Growing up in her Pittsburgh neighborhood, she attended Catholic
grade school and enjoyed the love of a large family. She married later
in life and moved with her new husband to Florida, so very far away from
everything she held dear. She and her husband owned a small grocery and
in a few short years, she had a daughter... the apple of her eye.
In time, she grew weary of her husband's drinking, of his womanizing,
and ultimately of his physical expressions of anger. She knew she had
to get away and build a new life for her daughter and herself.
She was ashamed to tell her family of the true circumstances
regarding her marriage. They'd warned her he drank too much, but she had
been stubborn and in love. And she certainly didn't want to tell her
Catholic family that she needed a divorce. It was 1950, and women just
didn't leave their husbands and strike out on their own.
But she was going to ... so she secretly saved up money, then packed
up clothes for herself and her daughter into two suitcases.

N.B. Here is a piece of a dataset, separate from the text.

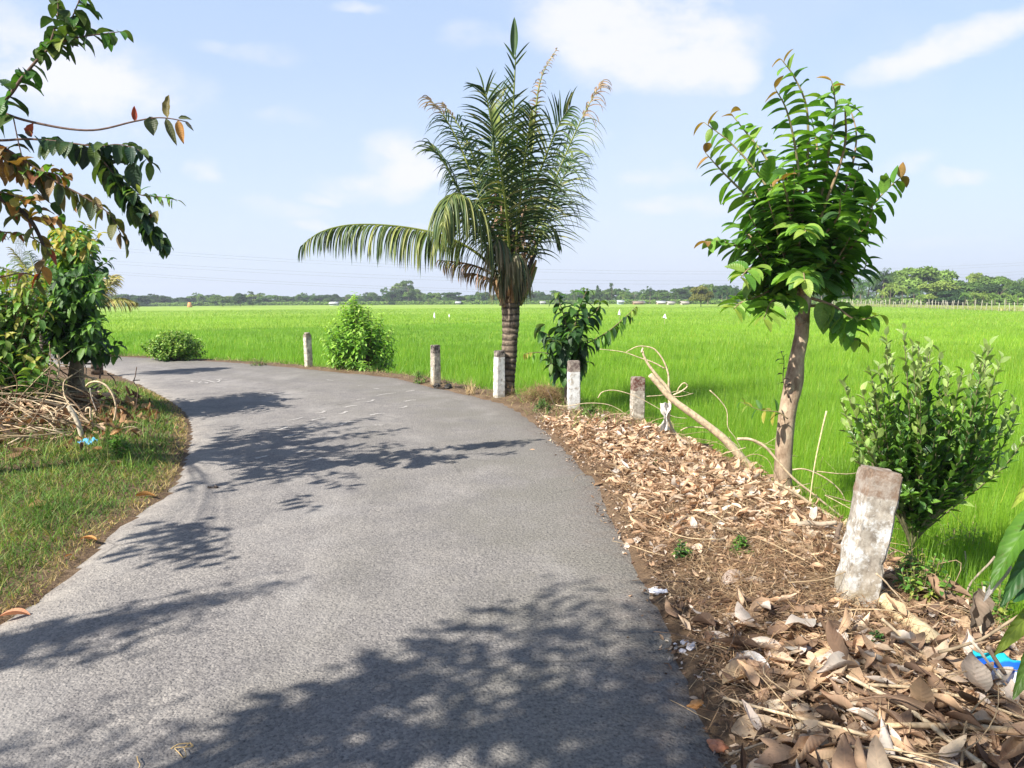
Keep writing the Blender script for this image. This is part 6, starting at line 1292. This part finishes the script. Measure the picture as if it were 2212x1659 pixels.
# distant woodland mass
mb = MB(); n = 9000; pxs = rng.uniform(-200, 2400, n); Yw = rng.uniform(400, 470, n); t = np.array([tuple(Q(a, 0, b)) for a, b in zip(pxs, Yw)]); u = rng.uniform(0, 1, n); hh = np.interp(pxs, [0, 500, 1000, 1500, 2400], [4.2, 4.4, 4.2, 6, 6])*(1+.28*np.sin(pxs*.051)+.2*np.sin(pxs*.13+1)+.15*np.sin(pxs*.31))
a = rng.uniform(0, 6.28, n); leaves(mb, np.column_stack([t[:, 0], Yw, FZ+hh*u]), np.column_stack([np.cos(a), np.sin(a), rng.normal(0, .4, n)]), np.column_stack([rng.normal(0, .6, n), -np.ones(n), np.ones(n)*.7]), 2.4, 1.9, .3, np.array([[1, 1, 1]])*rng.uniform(.6, 1.3, (n, 1)), segs=2, fold=.4)
tag(mb.build('distant_woodland', MF[0]), 'bluish wooded horizon beyond the paddy', kind='stuff')
# dyke bank with scrub in front of the trees
mb = MB(); n = 16000; pxs = rng.uniform(100, 2300, n); Yw = np.interp(pxs, [100, 600, 1000, 1400, 1850, 2300], [312, 338, 320, 280, 184, 160])+rng.uniform(-1.5, 2.5, n); X_ = (pxs-1106)/1598*Yw; a = rng.uniform(0, 6.28, n)
leaves(mb, np.column_stack([X_, Yw, FZ+rng.uniform(0, 1.5, n)**1.3]), np.column_stack([np.cos(a), np.sin(a), rng.uniform(.2, 1, n)]), np.column_stack([rng.normal(0, .6, n), -np.ones(n), np.ones(n)*.7]), .8, .5, .3, np.array([[1.5, 1.5, 1.2]])*rng.uniform(.5, 1.3, (n, 1)), segs=2, fold=.4)
tag(mb.build('bank_scrub', MF[1]), 'rough green scrub along the bank at the end of the paddy', kind='stuff')
# yellowish band of reeds by the fence
n = 26000; pxs = rng.uniform(1780, 2300, n); Yw = np.interp(pxs, [1780, 1900, 2100, 2300], [170, 150, 108, 88])+rng.uniform(0, 12, n); X_ = (pxs-1106)/1598*Yw
mb = MB(); blades(mb, np.column_stack([X_, Yw, np.full(n, FZ+.1)]), np.column_stack([rng.normal(0, .2, n), rng.normal(0, .2, n), np.ones(n)]), rng.uniform(.5, .85, n), .10, .5, pal(n, [(.42, .46, .16), (.30, .42, .08), (.50, .46, .24)]), 2)
tag(mb.build('reed_strip', M_BLADE), 'strip of pale yellowish reeds along the stake fence', kind='stuff')
# stake fence
M_STAKE = mat_flat('weathered_stake', (.38, .36, .28), .9, .15)
def stake_fence():
    root = empty('stake_fence', (0, 0, 0)); pts = []
    for px, Y in zip(np.concatenate([np.linspace(1775, 1900, 36), np.linspace(1903, 2060, 34), np.linspace(2068, 2260, 16)]), np.interp(np.concatenate([np.linspace(1775, 1900, 36), np.linspace(1903, 2060, 34), np.linspace(2068, 2260, 16)]), [1775, 1900, 2060, 2260], [172, 150, 112, 86])):
        pts.append((px+rng.uniform(-1.5, 1.5), Y))
    q0 = Q(pts[0][0], 660, pts[0][1]); root.location = (q0.x, q0.y, FZ); org = np.array(root.location); tag(root, 'long fence of crooked pale stakes at the far right end of the paddy', 'fence')
    for i, (px, Y) in enumerate(pts):
        x = Q(px, 660, Y).x; h = rng.uniform(1.35, 1.9); l = rng.normal(0, .22); mb = MB(); tube(mb, [(x, Y, FZ-.1), (x+l*.5, Y, FZ+h*.6), (x+l, Y, FZ+h)], .055, .035, 5, col=(.5, .5, .4)); mb.build('stake', M_STAKE, root, local=org)
    mb = MB()
    for hh_ in (.5, .95, 1.35):
        for (a, b) in zip(pts[:-1], pts[1:]):
            A = Q(a[0], 660, a[1]); B = Q(b[0], 660, b[1]); tube(mb, [(A.x, A.y, FZ+hh_), (B.x, B.y, FZ+hh_)], .012, .012, 3, cap=False)
    mb.build('wire', M_STAKE, root, local=org)
stake_fence()
# houses along the far bank
def house(px, Y, wpx, hpx, wall, roof, label, rise=.3, depth=4.0, z0=None):
    w = wpx*.65*Y/1598; h = hpx*.38*Y/1598; wall = tuple(x*.75 for x in wall); roof = tuple(x*.62 for x in roof); c = Q(px, 650, Y); root = empty('far_house', (c.x, Y, FZ)); tag(root, label, 'house', 'small houses along the far bank'); zb = FZ+(z0 or .6)
    b = MB(); box(b, (0, 0, (h+.6)/2), (w, depth, h+.6), wall); wo = b.build('wall', mat_attr('house_wall', .8, 2, .12, .1), root, smooth=False)
    r = MB(); x, y = w/2+.35, depth/2+.4; hh = h+.6; rr = rise*depth*.5; v = [(-x, -y, hh-.05), (x, -y, hh-.05), (x, 0, hh+rr), (-x, 0, hh+rr), (-x, y, hh-.05), (x, y, hh-.05)]; v2 = [(a, b_, c_+.12) for a, b_, c_ in v]
    r.add(v+v2, [[0, 1, 2, 3], [3, 2, 5, 4], [6, 9, 8, 7], [9, 10, 11, 8], [0, 6, 7, 1], [4, 5, 11, 10], [1, 7, 8, 2], [2, 8, 11, 5], [0, 3, 9, 6], [3, 4, 10, 9]], roof); r.build('roof', mat_attr('house_roof', .5, 2, .12, .1), root, smooth=False)
    for k in (-.28, .28):
        d = MB(); box(d, (k*w, -depth/2-.03, .6+h*.42), (w*.14, .06, h*.45), (.06, .07, .08)); d.build('window', mat_attr('house_window', .3, 2, .1, 0), root, smooth=False)
    d = MB(); box(d, (0, -depth/2-.03, .6+h*.36), (w*.12, .07, h*.72), (.16, .12, .09)); d.build('door', mat_attr('house_door', .6, 2, .1, 0), root, smooth=False)
house(722, 300, 24, 7, (.62, .64, .66), (.66, .68, .70), 'white roofed shed showing beside the top of the bright shrub')
house(990, 318, 14, 5, (.4, .42, .4), (.62, .64, .66), 'grey roofed shed in the treeline left of the palm'); house(1172, 300, 14, 4, (.66, .66, .64), (.5, .5, .48), 'tiny white house between palm and sapling')
house(1340, 268, 18, 8, (.52, .62, .68), (.58, .62, .66), 'small light blue house right of the sapling top'); house(1385, 268, 16, 4, (.6, .56, .48), (.46, .48, .46), 'low grey shed right of the blue house'); house(1428, 262, 26, 3, (.62, .48, .36), (.62, .64, .64), 'long low house with grey roof left of the lone round tree')
house(1448, 240, 18, 2.6, (.62, .58, .5), (.5, .47, .42), 'low cream wall like shed in front of the long house'); house(1478, 240, 20, 2.6, (.6, .56, .46), (.5, .45, .38), 'low cream shed nearest the lone round tree'); house(1610, 200, 15, 4, (.36, .26, .16), (.46, .34, .18), 'thatched hut under the palms right of the lone tree'); house(1378, 262, 30, 2.4, (.46, .26, .16), (.4, .3, .22), 'long reddish low wall house right of the sapling')
# white markers in the paddy
def marker(px, py, hpx, wpx, Y, label):
    b = Q(px, py, Y); s_ = Y/1598; mb = MB(); g = FZ; h = (Q(px, py-hpx, Y).z); tube(mb, [(b.x, Y, g-.1), (b.x, Y, h)], .015, .012, 6, col=(.3, .25, .18)); o = mb.build('field_marker', M_TWIG, smooth=True)
    c = MB(); n = 9; w = wpx*s_*.5; z0 = b.z; th = np.linspace(0, 6.283, n, endpoint=False); rr = w*(1+.25*np.sin(th*3+px)); V = [(b.x+r*math.cos(t), Y+r*math.sin(t), z0+.06*math.sin(t*2)) for r, t in zip(rr, th)]+[(b.x+w*.12, Y, h+.03)]
    c.add(V, [[i, (i+1) % n, n] for i in range(n)], (.85, .85, .85)); c.build('white_sheet', mat_flat('white_plastic', (.82, .82, .82), .5, .05), o, smooth=False); tag(o, label, 'field marker', 'white markers in the paddy')
marker(938, 686, 12, 4, 62, 'narrow white marker in the paddy left of the palm trunk'); marker(970, 684, 6, 3, 62, 'tiny white marker close to the palm trunk'); marker(1553-215, 680, 12, 6, 66, 'tall pointed white marker above the reaching sapling branch'); marker(1436, 687, 9, 8, 56, 'small white tent shaped marker right of the sapling')
mb = MB(); q = Q(410, 664, 260); tube(mb, [(q.x, 260, FZ), (q.x, 260, FZ+2.0)], .9, .5, 10, col=(.6, .3, .1), lump=.1); tag(mb.build('straw_stack', mat_flat('orange_straw', (.62, .28, .10), .9, .2, 2)), 'small orange straw stack at the far end of the paddy', 'straw stack')
# bare earth path curling from the lone tree
# power line and pylon
M_STEEL = mat_flat('galvanised_steel', (.30, .31, .33), .5, .1)
def pylon(px, Y, topz, lab):
    x = Q(px, 600, Y).x; root = empty('power_pylon', (x, Y, FZ)); tag(root, lab, 'pylon'); H_ = topz; org = np.array([0, 0, 0])
    def hw(z): return 3.2*(1-z/H_)**1.2+.55
    for sx_ in (-1, 1):
        for sy_ in (-1, 1):
            mb = MB(); tube(mb, [(sx_*hw(z), sy_*hw(z), z) for z in np.linspace(0, H_, 9)], .13, .09, 4, col=(.3,)*3); mb.build('leg', M_STEEL, root)
    mb = MB(); zs = np.linspace(0, H_, 13)
    for a, b in zip(zs[:-1], zs[1:]):
        for (s, t_) in (((-1, -1), (1, -1)), ((1, -1), (1, 1)), ((1, 1), (-1, 1)), ((-1, 1), (-1, -1))):
            tube(mb, [(s[0]*hw(a), s[1]*hw(a), a), (t_[0]*hw(b), t_[1]*hw(b), b)], .06, .06, 3, cap=False); tube(mb, [(t_[0]*hw(a), t_[1]*hw(a), a), (s[0]*hw(b), s[1]*hw(b), b)], .06, .06, 3, cap=False)
    mb.build('bracing', M_STEEL, root)
    for z in (H_*.72, H_*.84, H_*.96):
        mb = MB(); tube(mb, [(0, -4.5, z), (0, 4.5, z)], .12, .12, 4); tube(mb, [(0, -4.5, z), (0, 0, z+1.2), (0, 4.5, z)], .08, .08, 4); mb.build('crossarm', M_STEEL, root)
pylon(48, 300, Q(48, 500, 300).z-FZ, 'lattice power pylon seen through the leaves at the left edge')
for i, (yl, ym, yr) in enumerate(((560, 582, 572), (566, 588, 577), (590, 604, 592), (596, 611, 597), (613, 628, 612), (618, 633, 617))):
    pl = Q(48, yl-40, 300); pr = Q(2700, yr-45, 420); pm = Q(1150, ym, 345); mb = MB()
    t = np.linspace(-1, 1, 60); A, Bv, Cv = np.array(pl), np.array(pm), np.array(pr); u = (t+1)/2
    um = (Bv[0]-A[0])/(Cv[0]-A[0]); L0 = (1-u)[:, None]*A+u[:, None]*Cv; base = (1-um)*A+um*Cv; sag = Bv[2]-base[2]; L0[:, 2] += sag*4*u*(1-u)/(4*um*(1-um)); off = (Bv-base); L0[:, 1] += 0
    tube(mb, L0, .045, .045, 4, col=(.2, .2, .22), cap=False); tag(mb.build('power_cable', M_STEEL), ['uppermost', 'second', 'third', 'fourth', 'fifth', 'lowest'][i]+' faint power cable sagging across the sky over the paddy', 'power cable', 'power cables over the paddy')

# ------------------------------------------------------------------ moist air
def haze():
    mb = MB(); z0, z1 = -3.0, 34.0; x0, x1, y0, y1 = -1100, 1100, -40, 1400
    box(mb, ((x0+x1)/2, (y0+y1)/2, (z0+z1)/2), (x1-x0, y1-y0, z1-z0)); t = NT('haze_air'); N = t.N; N.remove(t.b)
    v = t.n('ShaderNodeVolumePrincipled'); v.inputs['Color'].default_value = (.86, .91, 1, 1); v.inputs['Density'].default_value = HAZE; v.inputs['Anisotropy'].default_value = .25
    t.L.new(v.outputs[0], t.out.inputs['Volume']); o = mb.build('haze', t.m, smooth=False); tag(o, 'thin moist haze over the whole paddy', kind='stuff')
HAZE = .00052
haze()
sc.cycles.volume_bounces = 0
sc.cycles.max_bounces = 6; sc.cycles.transparent_max_bounces = 8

She boarded
a train in Florida and traveled to Norfolk, VA. Besides the clothes on
their back and in their suitcases, they had no other belongings. She
knew no one in Norfolk. But she was determined to make a life for her
daughter that was safer and peaceful.
She took a civil service job at the Navy Base and eventually bought a
little house in a peaceful neighborhood. She watched her daughter grow,
finish school, get married, and start her own family nearby.
She was an incredible woman who smoked more cigarettes that some
would think humanly possible. She always had a cup of tea steaming on
the table. When family would travel in from Pittsburgh there would be
big dinners and a house full of laughter. She grew pretty flowers in her
back yard and spoiled her grandchildren. She was independent and smart
and never slowed down till a stroke took her from this earth, on October
4, 1984 just 2 days before her birthday... our birthday.
I always loved the idea of having the same birthday as my
Grandmother. We would have two cakes, and she always had so many more
candles on her cake than I did! It was just one of the many things that
bonded the two of us together.
It's been 28 years since she left this Earth, but her spirit lives
on! Whenever I begin to question how I will manage this raising of two
children, so far from my family (but where I was led), I think of
her. I know if she can do it, so can I, in God's grace. I can't wait to sit down and
have a cup of tea with her when I get to the other side.
(I originally wrote this in 2008, and it's been languishing in an archive of notes... today seemed a good day to pull it out again).